Religious, linguistic minority educational institutes can’t be compelled to provide quota for SCs, STs, OBCs: Madras High Court

Madras hIgh Court
File photo: Madras High Court

October 3, 2023

The Madras High Court has said that educational institutions run by religious and linguistic minorities need not follow the rule of reservation with respect to SC, ST, and OBC students. The court has also held that the government cannot compel such institutions to provide reservations to such candidates.

In a judgement passed on September 29, the court held that minority educational institutes, even if they receive aid from state governments, are not required by constitutional provisions to practice social reservation.

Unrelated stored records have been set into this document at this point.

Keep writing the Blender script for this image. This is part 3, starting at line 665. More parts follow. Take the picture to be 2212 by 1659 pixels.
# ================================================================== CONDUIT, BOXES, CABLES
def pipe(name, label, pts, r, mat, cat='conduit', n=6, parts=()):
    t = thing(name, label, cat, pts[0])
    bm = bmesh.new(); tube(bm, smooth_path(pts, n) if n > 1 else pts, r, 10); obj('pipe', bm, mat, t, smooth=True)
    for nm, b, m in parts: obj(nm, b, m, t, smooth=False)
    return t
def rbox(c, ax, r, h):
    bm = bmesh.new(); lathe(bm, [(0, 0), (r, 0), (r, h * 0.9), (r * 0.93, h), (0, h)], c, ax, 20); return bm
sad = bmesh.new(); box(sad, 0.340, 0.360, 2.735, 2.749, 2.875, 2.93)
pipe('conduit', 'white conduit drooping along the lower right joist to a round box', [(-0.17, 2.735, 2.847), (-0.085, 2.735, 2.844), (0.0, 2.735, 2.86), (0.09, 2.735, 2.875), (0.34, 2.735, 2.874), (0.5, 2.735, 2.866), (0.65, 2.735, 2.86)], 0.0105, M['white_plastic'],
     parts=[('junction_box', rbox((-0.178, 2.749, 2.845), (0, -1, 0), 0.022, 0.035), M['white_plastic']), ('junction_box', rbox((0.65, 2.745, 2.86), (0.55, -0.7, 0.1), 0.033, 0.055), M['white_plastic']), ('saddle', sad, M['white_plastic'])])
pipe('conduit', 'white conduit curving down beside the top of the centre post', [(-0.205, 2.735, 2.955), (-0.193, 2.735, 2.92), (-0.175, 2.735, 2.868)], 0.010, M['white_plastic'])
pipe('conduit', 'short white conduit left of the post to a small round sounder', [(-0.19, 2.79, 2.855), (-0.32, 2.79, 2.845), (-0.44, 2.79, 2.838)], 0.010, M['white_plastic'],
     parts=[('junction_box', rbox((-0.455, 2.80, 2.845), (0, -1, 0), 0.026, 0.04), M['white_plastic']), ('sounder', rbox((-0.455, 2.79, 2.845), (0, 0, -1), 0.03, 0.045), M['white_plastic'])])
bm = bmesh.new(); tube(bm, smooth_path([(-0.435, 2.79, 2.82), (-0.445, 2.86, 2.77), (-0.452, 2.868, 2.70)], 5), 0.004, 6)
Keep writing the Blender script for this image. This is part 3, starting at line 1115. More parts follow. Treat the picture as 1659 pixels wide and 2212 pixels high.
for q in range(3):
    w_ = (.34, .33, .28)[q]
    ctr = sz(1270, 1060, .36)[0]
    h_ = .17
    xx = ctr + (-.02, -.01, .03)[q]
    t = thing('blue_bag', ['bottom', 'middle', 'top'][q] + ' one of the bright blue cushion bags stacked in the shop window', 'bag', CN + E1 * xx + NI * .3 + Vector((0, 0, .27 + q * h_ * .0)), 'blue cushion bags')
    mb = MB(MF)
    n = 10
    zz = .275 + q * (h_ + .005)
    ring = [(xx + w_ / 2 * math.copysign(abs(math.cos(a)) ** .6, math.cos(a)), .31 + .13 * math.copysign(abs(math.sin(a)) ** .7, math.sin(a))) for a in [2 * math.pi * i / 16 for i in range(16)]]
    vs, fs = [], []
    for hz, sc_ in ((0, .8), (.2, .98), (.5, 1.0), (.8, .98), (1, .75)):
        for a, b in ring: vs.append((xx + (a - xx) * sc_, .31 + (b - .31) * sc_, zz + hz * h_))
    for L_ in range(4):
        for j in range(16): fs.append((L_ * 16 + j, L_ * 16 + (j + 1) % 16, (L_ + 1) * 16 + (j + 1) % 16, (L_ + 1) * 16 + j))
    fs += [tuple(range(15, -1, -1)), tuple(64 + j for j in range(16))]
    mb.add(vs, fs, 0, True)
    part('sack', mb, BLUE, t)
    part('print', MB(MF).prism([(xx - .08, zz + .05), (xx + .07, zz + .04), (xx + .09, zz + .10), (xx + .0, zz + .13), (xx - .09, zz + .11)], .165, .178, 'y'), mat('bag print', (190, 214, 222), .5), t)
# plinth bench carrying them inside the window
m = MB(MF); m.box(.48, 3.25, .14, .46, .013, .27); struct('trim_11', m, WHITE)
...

The court said that Article 15(5) of the Constitution of India exempts minority educational institutes from the ambit of communal and social reservation. “We have no hesitation to hold that the concept of Communal reservation or reservation for Scheduled Castes, Scheduled Tribes and other Backward Classes of citizens would not apply to minority institutions,” the High Court said.

Further, the Court also held that minority status, once granted to an educational institute, cannot be taken away at the whim of the state government.

The Court was hearing a petition filed by the Justice Basheer Ahmed Sayeed College for Women seeking the quashing of a government order that had cancelled the minority status of the college.

Advocate General R Shanmugasundaram, who appeared for the state government, told the court that the petitioner-institute was receiving aid from the state, and its minority status had been cancelled as the institute had exceeded the 50% cap imposed by the state on admitting Muslim minority students each academic year.